Andrea Mantegna

Andrea Mantegna (c. 1431–September 13, 1506) was an Italian Renaissance artist from Florence, whose work included paintings, engravings, and frescoes.

Biography

Mategna was born in Isola di Caturo. His father was a woodcutter. Around 1450, Mategna emerged as an independent master. He had started as the apprentice of Francesco Squarcione in Padua at the age of ten. Squarcione was something of a fanatic for ancient Rome, and taught Mantegna the Latin language and instructed him to study fragments of Roman sculpture. He also preferred forced perspective. Elements of both influences can be seen in Mantegna's work.

Squarcione legally adopted Mantegna, and it was the court case that filed by Mantegna at the age of 17 to separate himself from Squarcione that marked the begining of Mantegna's career. Mantegna's early career was shaped by impressions of Florentine works and an assumed contact with Donatello is evident in his works. He is considered (along with Masaccio) one of the two most important painters of the early Renaissance. Mantegna was able to carry out his own commissions by age 17. Over the following decade, he reached artistic maturity and over the following fifty years he broadened his artistic range, without abandoning his developed style.
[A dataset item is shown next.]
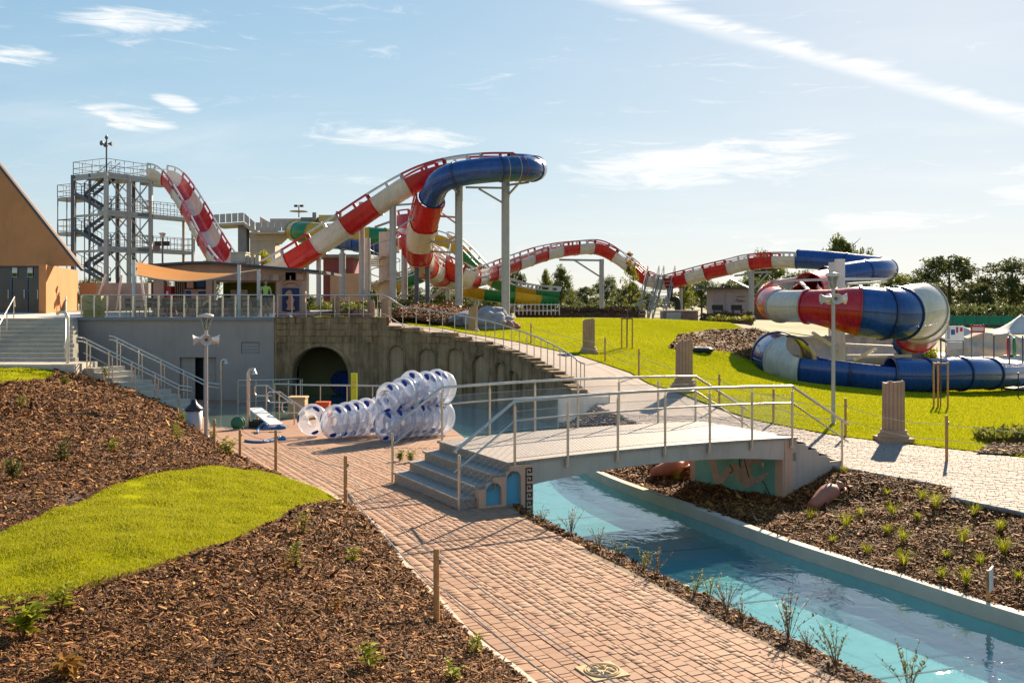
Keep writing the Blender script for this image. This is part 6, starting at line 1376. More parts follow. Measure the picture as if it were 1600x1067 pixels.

In 1453, Mantegna married Jacopo Bellini's daughter. In 1460, Mantegna was appointed court artist to the Gonzaga family, rulers of Mantua. (Janson 426)

Artistry

Agony in the Garden, painted around 1460. It depicts Jesus in the Garden of Gethsemane.His work is characterized by classical elements, such as an attempt to mimic a Roman bas-relief in paint. Mantegna's work also shows strong Donatello influences, as does the work of Mantegna's brother-in-law Giovanni Bellini and Albrecht Dürer.

Of Mantegna's early career, the Church of Eremitani's frescoes were his greatest achievement, painted with Ansuino da Forlì; these works were destroyed in a 1944 bombing. Ansuino brings the style of Mantegna in the "Forlì school of painting" till Melozzo da Forlì. The most dramatic work of the fresco cycle was the work set in the worm's eye view perspective, St. James Led to His Execution. The sketch of this fresco survived and is the earliest known preliminary sketch which still exists to compare to the corresponding fresco. Despite the authentic look of the monument, it is not a copy of any known Roman structure. This connection to antiquity links Mategna with the humanists of the University of Padua who shared his ancient devotion. In Florence, this attitude could not have been conveyed to him by any local sculptors or painters. Mantegna also adopts the wet drapery patterns of the Romans—who derived the form from the Greek invention—for the clothing of his figures, although the tense figures and interactions are derived from Donatello. The drawing shows proof that nude figures were used in the conception of works during the Early Renaissance. In the preliminary sketch, the perspective is less developed and closer to a more average viewpoint however. This worm's eye perspective, creating an effectively large and prominent setting, is also seen in his work The Holy Trinity with the Virgin, St. John, and Two Donors. (Janson 426)

His work includes frescoes in the Ovetari Chapel in Padua (1448-59), the San Zeno Altarpiece (1456-59) Judith with the Head of Holofernes, The Agony in the Garden (c.1455), and the frescoed ceiling of the Camera degli Sposi at the Gonzaga family palace in Mantua.